Like the historic Neale House, the Stillman House and its original owner, Charles Stillman, were characteristic of the Civil War Era in the Rio Grande Valley. Born in Connecticut, Stillman arrived in Matamoros in 1828 and established a variety of enterprises in Northern Mexico. During the U.S.-Mexican War, Stillman partnered with Richard King and Mifflin Kenedy to transport U.S. troops and supplies from the Rio Grande delta to Mexico's interior. When the war ended and Mexico was forced to give up its northern territories, Stillman and his partners turned their attention to acquiring lands on the river's north bank which he later sold for the settlement that would become Brownsville. When the Confederacy seceded from the Union, Stillman and his partners obtained a contract to transport cotton across the Rio Grande, helping Confederate growers evade the Union blockade. Some of the cotton Stillman sent to his own textile factories in Monterrey. He loaded cotton onto his fleet of steamboats, which now were registered as Mexican flagged ships, and steamed them safely and legally past the warships in the Gulf. Such trade prolonged the war by providing important revenue for the Confederacy. Befitting a true profiteer willing to trade with both sides, Stillman also shipped cotton into Union ports, even selling to the U.S. government. By 1865, he had become one of the richest men in the United States. Stillman later abandoned the steamboat business and invested his money in several banks, including National City Bank of New York—today known as Citibank. Having made his fortune, he also left his home in Brownsville to move to New York—where he died in 1875.

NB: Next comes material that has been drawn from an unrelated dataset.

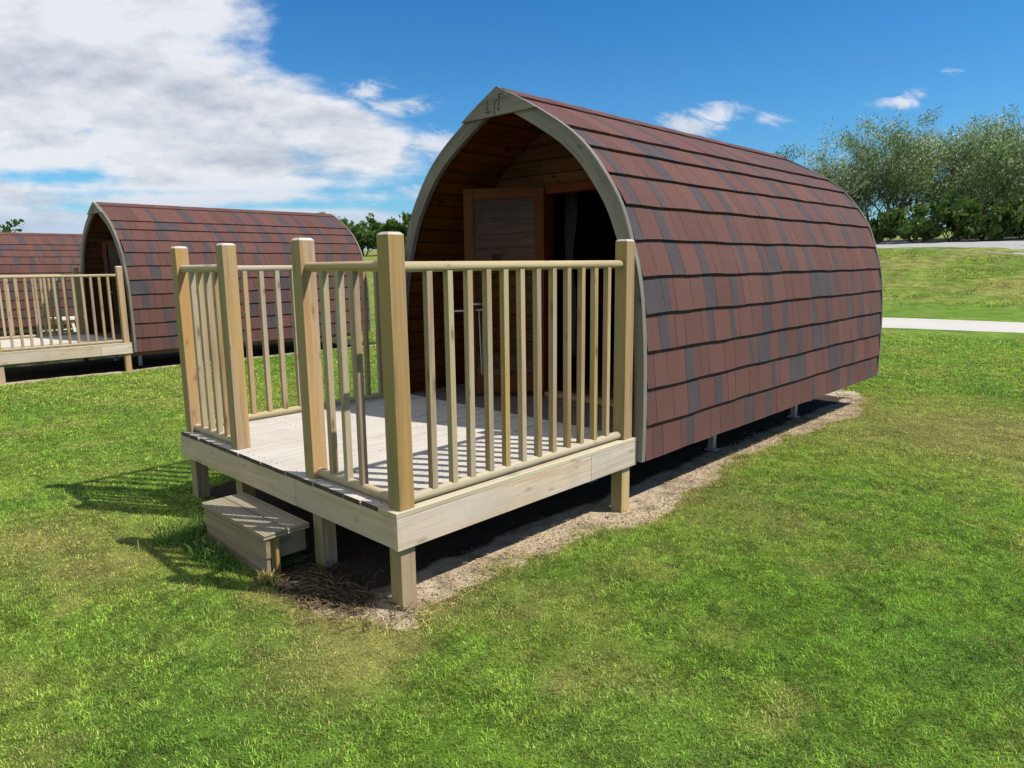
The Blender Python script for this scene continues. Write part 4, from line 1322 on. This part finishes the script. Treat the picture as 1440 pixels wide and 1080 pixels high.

USCT United States Colored Troops

Early in 1863, Abraham Lincoln observed: “The colored population is the great available yet unavailed of force for restoring the Union.” Two months later the War Department issued General Order #143 which sanctioned the creation of the United States Colored Troops (USCT).Three regiments of the USCT entered the Rio Grande Valley in the fall of 1864. Encamped at Brazos Santiago, a detachment of the 62nd Infantry fought Confederates at the Battle of Palmito Ranch on May 13, 1865. Two weeks later, on May 30, the 62nd, along with other U.S. Army units, moved into Brownsville. By May 1865, nearly 16,000 USCT veterans of the 25th Corps arrived at Brazos Santiago from City Point, Virginia, and were quickly dispersed to Forts Brown at Brownsville, Ringgold Barracks at Rio Grande City, Fort McIntosh at Laredo, and Fort Duncan at Eagle Pass, as well as to smaller posts where they were assigned to prevent former Confederates from establishing their defeated government and army in Mexico. Later, the USCT, along with their successors the "buffalo soldiers"—as they were called by Plains Indians—patrolled the border to stop ongoing violence in Mexico from spilling into the United States, and to discourage bandits and Indians from attacking civilian communities. The black soldiers made a fine adjustment to the hot desert terrain and diverse culture of the Valley, as explained by Sergeant Major Thomas Boswell of the 116th: "If our regiment stays here any length of time we will all speak Spanish, as we are learning very fast." The last USCT regiment, the 117th U.S. Colored Infantry, left the Rio Grande in July 1867.